◆ What the task asks ◆
Return each line containing "from".

◆ Information provided ◆
------
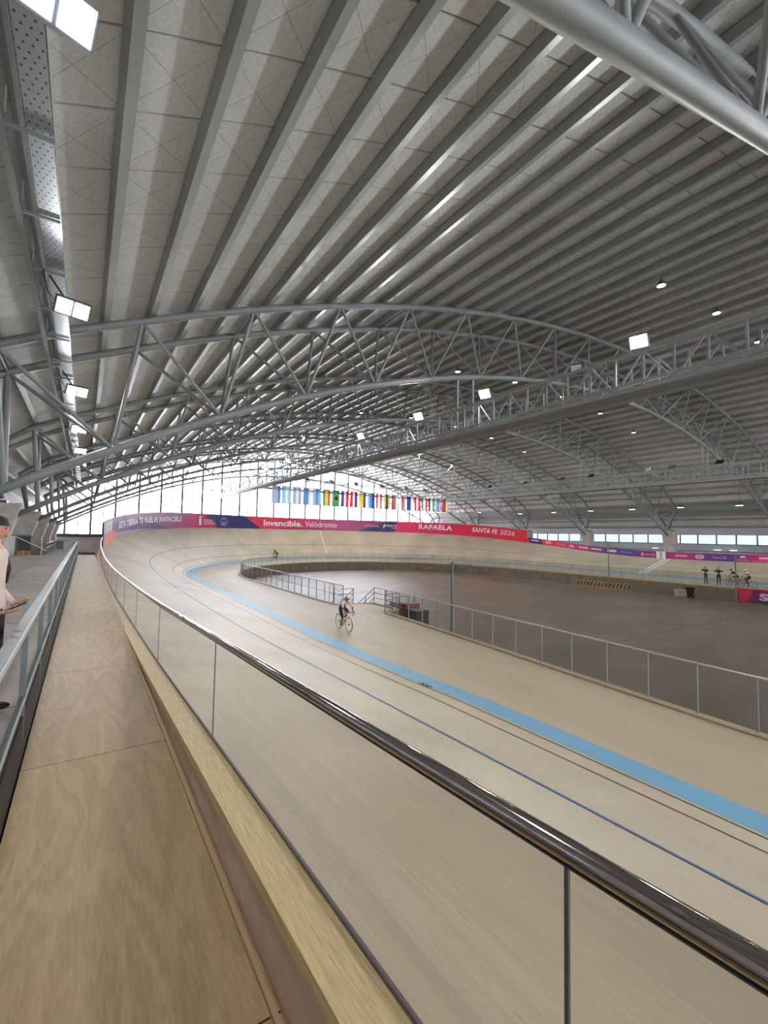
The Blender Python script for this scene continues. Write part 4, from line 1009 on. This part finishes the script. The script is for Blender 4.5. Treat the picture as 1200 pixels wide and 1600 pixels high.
def person(label, J, edges, mats_, world, hands=(), head=None, hair=None, helmet=None, group=None, shoes=()):
    vs, fs, fk = skin_body(J, edges, 'pelvis'); keys = list(mats_); fm = [keys.index(k) for k in fk]
    extra = []
    for h in hands: hand(*h, extra)
    for v2, f2 in extra:
        o_ = len(vs); vs += v2; fs += [tuple(i+o_ for i in f) for f in f2]; fm += [keys.index('skin')]*len(f2)
    hc, hr = Vector(head[0]), head[1]      # head centre, rotation matrix (x right, y forward, z up)
    hv = []; a_, f_ = blob((0, 0, 0), (1, 1, 1), 20, 16)
    for v in a_:
        x, y, z = v.x*.074, v.y*.092, v.z*.118
        if z < -.01: k = 1-(-.01-z)/.118*.36; x *= k; y = y*k+(.012 if y > 0 else 0)*(-z/.118)
        if y > .055 and abs(x) < .02 and -.05 < z < .012: y += .02*(1-abs(x)/.02)*(.012-z)/.06      # nose
        if y > .06 and .008 < z < .03 and .015 < abs(x) < .05: y -= .008                               # eye sockets
        hv.append(hc+hr @ Vector((x, y, z)))
    o_ = len(vs); vs += hv; fs += [tuple(i+o_ for i in f) for f in f_]; fm += [keys.index('skin')]*len(f_)
    for s in (-1, 1):      # ears
        v2, f2 = blob(hc+hr @ Vector((s*.074, -.005, .0)), (.01, .018, .03), 8, 6, hr); o_ = len(vs); vs += v2; fs += [tuple(i+o_ for i in f) for f in f2]; fm += [keys.index('skin')]*len(f2)
    t = thing('person', label, 'person', world.translation, group, world)
    W3 = world
    body = mesh('body', vs, fs, None, t, True, [mats_[k] for k in keys], fm, m=W3)
    EYE = mat('eye_dark', (30, 24, 20), .3); LIP = mat('lip', (150, 88, 76), .6)
    for s in (-1, 1):
        v2, f2 = blob(hc+hr @ Vector((s*.03, .079, .018)), (.013, .008, .008), 8, 6, hr); mesh('eye', v2, f2, EYE, body, True, m=W3)
    v2, f2 = blob(hc+hr @ Vector((0, .084, -.058)), (.024, .01, .008), 10, 6, hr); mesh('mouth', v2, f2, LIP, body, True, m=W3)
    if hair:
        v2, f2 = [], []; a_, b_ = blob((0, 0, 0), (.083, .1, .122), 16, 12)
        for f in b_:
            c = sum((a_[i] for i in f), Vector())/len(f)
            if c.z > .045 or (c.y < .01 and c.z > -.05): f2.append(f)
        mesh('hair', [hc+hr @ (v+Vector((0, -.006, .006))) for v in a_], f2, hair, t, True, m=W3)
    if helmet:
        a_, b_ = blob((0, 0, 0), (.1, .135, .115), 18, 12); f2 = [f for f in b_ if sum(a_[i].z for i in f)/len(f) > .0]
        o = mesh('helmet', [hc+hr @ (v+Vector((0, -.012, .035))) for v in a_], f2, helmet, t, True, m=W3)
        for s in (-.045, 0, .045): tube('vent', [hc+hr @ Vector((s, .085-abs(s)*.4, .125-.3*abs(s))), hc+hr @ Vector((s, .0, .152-.3*abs(s))), hc+hr @ Vector((s, -.08, .13-.3*abs(s)))], .008, BLACK, o, 6, m=W3)
        for s in (-1, 1): tube('chin_strap', [hc+hr @ Vector((s*.08, 0, .02)), hc+hr @ Vector((s*.06, .02, -.06)), hc+hr @ Vector((0, .05, -.105))], .006, BLACK, o, 5, m=W3)
    for (p, d, mm) in shoes:
        p, d = Vector(p), Vector(d).normalized(); sx = Vector((0, 0, 1)).cross(d).normalized(); q = Matrix((d, sx, d.cross(sx))).transposed()
        v2, f2 = blob(p+d*.06, (.135, .045, .042), 12, 8, q); mesh('shoe', v2, f2, mm, t, True, m=W3)
    return t
SKIN1 = mat('skin_tan', (188, 138, 112), .55); SKIN2 = mat('skin_brown', (150, 98, 76), .55)
HAIRB = mat('black_hair', (26, 22, 22), .6, 0, .3, 30)
def cloth(n, c): return mat('cloth_'+n, c, .85, 0, .12, 6)
E3 = Matrix.Identity(3)
def facing(p, ang): return Matrix.Translation(Vector(p)) @ Matrix.Rotation(ang, 4, 'Z')     # local +y is forward

# --- person at the left edge, local: x right, y forward, z up from the deck
J = {'pelvis': ((0, 0, .98), (.15, .11)), 'waist': ((0, .01, 1.12), (.14, .1)), 'chest': ((0, 0, 1.34), (.165, .115)), 'collar': ((0, 0, 1.5), (.1, .085)), 'neck': ((0, .005, 1.58), .055), 'skull': ((0, .02, 1.66), .06),
     'shl': ((-.19, 0, 1.46), .075), 'ell': ((-.25, -.06, 1.17), .052), 'wrl': ((-.14, .14, 1.0), .033),
     'shr': ((.19, 0, 1.46), .075), 'elr': ((.26, -.06, 1.17), .052), 'wrr': ((.2, .13, .96), .033),
     'hpl': ((-.1, 0, .92), .1), 'knl': ((-.11, .02, .5), .068), 'anl': ((-.11, -.02, .09), .045), 'tol': ((-.12, .1, .04), .04),
     'hpr': ((.1, 0, .92), .1), 'knr': ((.11, .02, .5), .068), 'anr': ((.11, -.02, .09), .045), 'tor': ((.12, .1, .04), .04)}
EB = [('pelvis', 'waist', 'top'), ('waist', 'chest', 'top'), ('chest', 'collar', 'top'), ('collar', 'neck', 'skin'), ('neck', 'skull', 'skin'), ('collar', 'shl', 'top'), ('shl', 'ell', 'top'), ('ell', 'wrl', 'arm'), ('collar', 'shr', 'top'), ('shr', 'elr', 'top'), ('elr', 'wrr', 'arm'),
      ('pelvis', 'hpl', 'leg'), ('hpl', 'knl', 'leg'), ('knl', 'anl', 'leg'), ('anl', 'tol', 'shoe'), ('pelvis', 'hpr', 'leg'), ('hpr', 'knr', 'leg'), ('knr', 'anr', 'leg'), ('anr', 'tor', 'shoe')]
BEIGE = cloth('beige', (206, 190, 178)); NAVYC = cloth('dark', (30, 30, 36))
wm = facing(V(-.515, 4.0, -1.25), math.radians(-104))
per = person('person in beige shirt with black bag strap, cut off by the left edge', J, EB, {'skin': SKIN1, 'top': BEIGE, 'arm': BEIGE, 'leg': NAVYC, 'shoe': BLACK}, wm,
       hands=[((-.14, .14, 1.0), (.5, .75, .1), (.4, 0, 1), 1, .9), ((.2, .13, .96), (-.1, .9, .12), (-.3, .1, 1), -1, .35)], head=((0, .03, 1.72), Matrix.Rotation(math.radians(-10), 3, 'X')), hair=HAIRB, shoes=[((-.11, -.02, .05), (0, 1, 0), BLACK), ((.11, -.02, .05), (0, 1, 0), BLACK)])
for s_ in (-1, 1): tube('bag_strap', [wm @ Vector(v) for v in ((s_*.11, -.1, 1.3), (s_*.12, -.07, 1.48), (s_*.12, .01, 1.535), (s_*.12, .07, 1.45), (s_*.125, .09, 1.34), (s_*.14, .06, 1.2))], .022, BLACK, per, 6)
pm = wm @ Matrix.Translation((.18, .285, 1.025)) @ Matrix.Rotation(math.radians(24), 4, 'X') @ Matrix.Rotation(math.radians(10), 4, 'Y')
phone = thing('smartphone', 'black smartphone held flat in the hand of the person at the left edge', 'phone', pm.translation)
mesh('case', boxv(-.04, .04, -.085, .085, -.006, .004), [f[::-1] for f in BOXF], BLACK, phone, m=pm); mesh('screen', boxv(-.036, .036, -.08, .08, .004, .005), [f[::-1] for f in BOXF], mat('dark_screen', (14, 15, 20), .1), phone, m=pm)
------
◆ Task solution ◆
The Blender Python script for this scene continues. Write part 4, from line 1009 on. This part finishes the script. The script is for Blender 4.5. Treat the picture as 1200 pixels wide and 1600 pixels high.
# --- person at the left edge, local: x right, y forward, z up from the deck